Dataset content ::

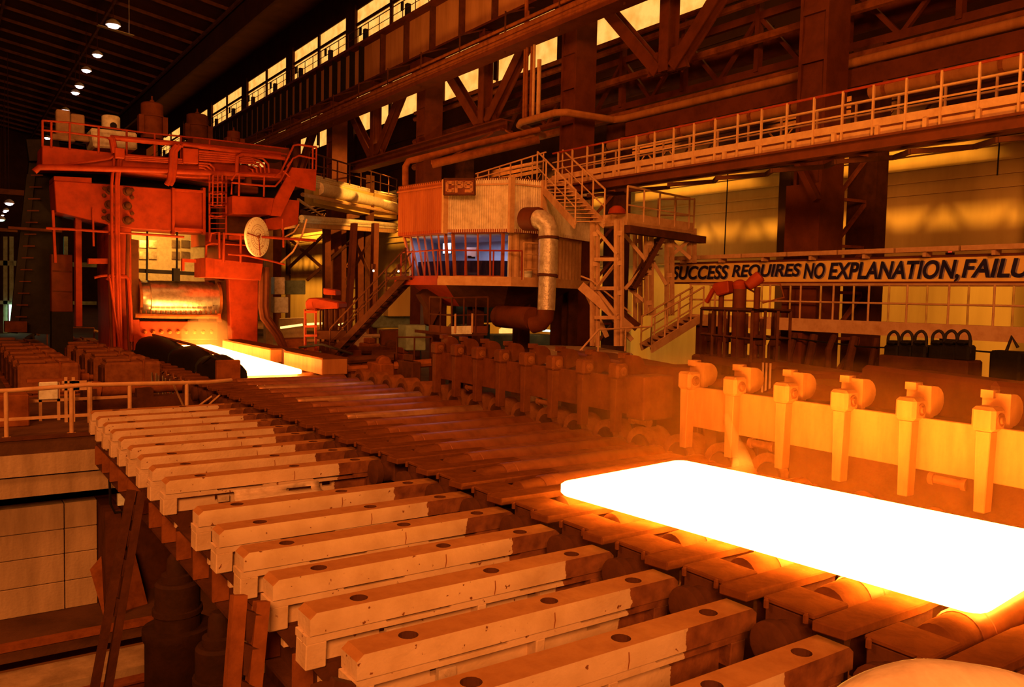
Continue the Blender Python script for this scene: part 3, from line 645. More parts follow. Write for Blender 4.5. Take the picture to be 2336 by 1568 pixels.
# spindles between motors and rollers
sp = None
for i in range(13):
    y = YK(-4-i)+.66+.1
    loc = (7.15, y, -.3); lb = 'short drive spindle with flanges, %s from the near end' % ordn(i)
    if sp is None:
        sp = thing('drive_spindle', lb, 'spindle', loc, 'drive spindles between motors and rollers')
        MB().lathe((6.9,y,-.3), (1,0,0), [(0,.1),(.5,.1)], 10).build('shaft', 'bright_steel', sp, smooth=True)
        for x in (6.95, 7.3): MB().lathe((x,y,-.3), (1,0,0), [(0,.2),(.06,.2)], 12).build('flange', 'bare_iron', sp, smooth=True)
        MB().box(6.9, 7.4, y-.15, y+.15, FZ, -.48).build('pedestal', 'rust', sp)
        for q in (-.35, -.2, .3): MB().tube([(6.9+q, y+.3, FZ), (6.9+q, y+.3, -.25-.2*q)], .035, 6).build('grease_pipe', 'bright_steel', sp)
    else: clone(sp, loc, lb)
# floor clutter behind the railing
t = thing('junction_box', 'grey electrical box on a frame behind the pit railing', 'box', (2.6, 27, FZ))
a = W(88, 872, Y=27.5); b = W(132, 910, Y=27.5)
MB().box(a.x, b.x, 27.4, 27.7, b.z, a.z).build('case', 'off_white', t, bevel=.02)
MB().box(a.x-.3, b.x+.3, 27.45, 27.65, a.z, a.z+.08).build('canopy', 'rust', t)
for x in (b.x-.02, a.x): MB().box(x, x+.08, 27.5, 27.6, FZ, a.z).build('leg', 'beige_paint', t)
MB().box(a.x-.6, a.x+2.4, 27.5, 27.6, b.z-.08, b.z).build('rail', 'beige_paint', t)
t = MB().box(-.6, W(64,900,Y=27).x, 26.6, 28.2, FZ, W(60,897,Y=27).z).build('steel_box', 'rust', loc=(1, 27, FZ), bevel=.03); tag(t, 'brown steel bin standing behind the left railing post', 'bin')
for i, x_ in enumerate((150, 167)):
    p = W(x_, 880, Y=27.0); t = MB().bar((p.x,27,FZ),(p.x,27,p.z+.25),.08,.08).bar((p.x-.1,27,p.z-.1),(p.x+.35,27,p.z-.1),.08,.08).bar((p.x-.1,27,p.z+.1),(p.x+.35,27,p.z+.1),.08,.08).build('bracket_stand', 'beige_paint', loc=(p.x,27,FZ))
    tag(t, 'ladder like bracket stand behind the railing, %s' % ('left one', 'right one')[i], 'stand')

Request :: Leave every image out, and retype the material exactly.

Exercise answer ::
Continue the Blender Python script for this scene: part 3, from line 645. More parts follow. Write for Blender 4.5. Take the picture to be 2336 by 1568 pixels.
# spindles between motors and rollers
sp = None
for i in range(13):
    y = YK(-4-i)+.66+.1
    loc = (7.15, y, -.3); lb = 'short drive spindle with flanges, %s from the near end' % ordn(i)
    if sp is None:
        sp = thing('drive_spindle', lb, 'spindle', loc, 'drive spindles between motors and rollers')
        MB().lathe((6.9,y,-.3), (1,0,0), [(0,.1),(.5,.1)], 10).build('shaft', 'bright_steel', sp, smooth=True)
        for x in (6.95, 7.3): MB().lathe((x,y,-.3), (1,0,0), [(0,.2),(.06,.2)], 12).build('flange', 'bare_iron', sp, smooth=True)
        MB().box(6.9, 7.4, y-.15, y+.15, FZ, -.48).build('pedestal', 'rust', sp)
        for q in (-.35, -.2, .3): MB().tube([(6.9+q, y+.3, FZ), (6.9+q, y+.3, -.25-.2*q)], .035, 6).build('grease_pipe', 'bright_steel', sp)
    else: clone(sp, loc, lb)
# floor clutter behind the railing
t = thing('junction_box', 'grey electrical box on a frame behind the pit railing', 'box', (2.6, 27, FZ))
a = W(88, 872, Y=27.5); b = W(132, 910, Y=27.5)
MB().box(a.x, b.x, 27.4, 27.7, b.z, a.z).build('case', 'off_white', t, bevel=.02)
MB().box(a.x-.3, b.x+.3, 27.45, 27.65, a.z, a.z+.08).build('canopy', 'rust', t)
for x in (b.x-.02, a.x): MB().box(x, x+.08, 27.5, 27.6, FZ, a.z).build('leg', 'beige_paint', t)
MB().box(a.x-.6, a.x+2.4, 27.5, 27.6, b.z-.08, b.z).build('rail', 'beige_paint', t)
t = MB().box(-.6, W(64,900,Y=27).x, 26.6, 28.2, FZ, W(60,897,Y=27).z).build('steel_box', 'rust', loc=(1, 27, FZ), bevel=.03); tag(t, 'brown steel bin standing behind the left railing post', 'bin')
for i, x_ in enumerate((150, 167)):
    p = W(x_, 880, Y=27.0); t = MB().bar((p.x,27,FZ),(p.x,27,p.z+.25),.08,.08).bar((p.x-.1,27,p.z-.1),(p.x+.35,27,p.z-.1),.08,.08).bar((p.x-.1,27,p.z+.1),(p.x+.35,27,p.z+.1),.08,.08).build('bracket_stand', 'beige_paint', loc=(p.x,27,FZ))
    tag(t, 'ladder like bracket stand behind the railing, %s' % ('left one', 'right one')[i], 'stand')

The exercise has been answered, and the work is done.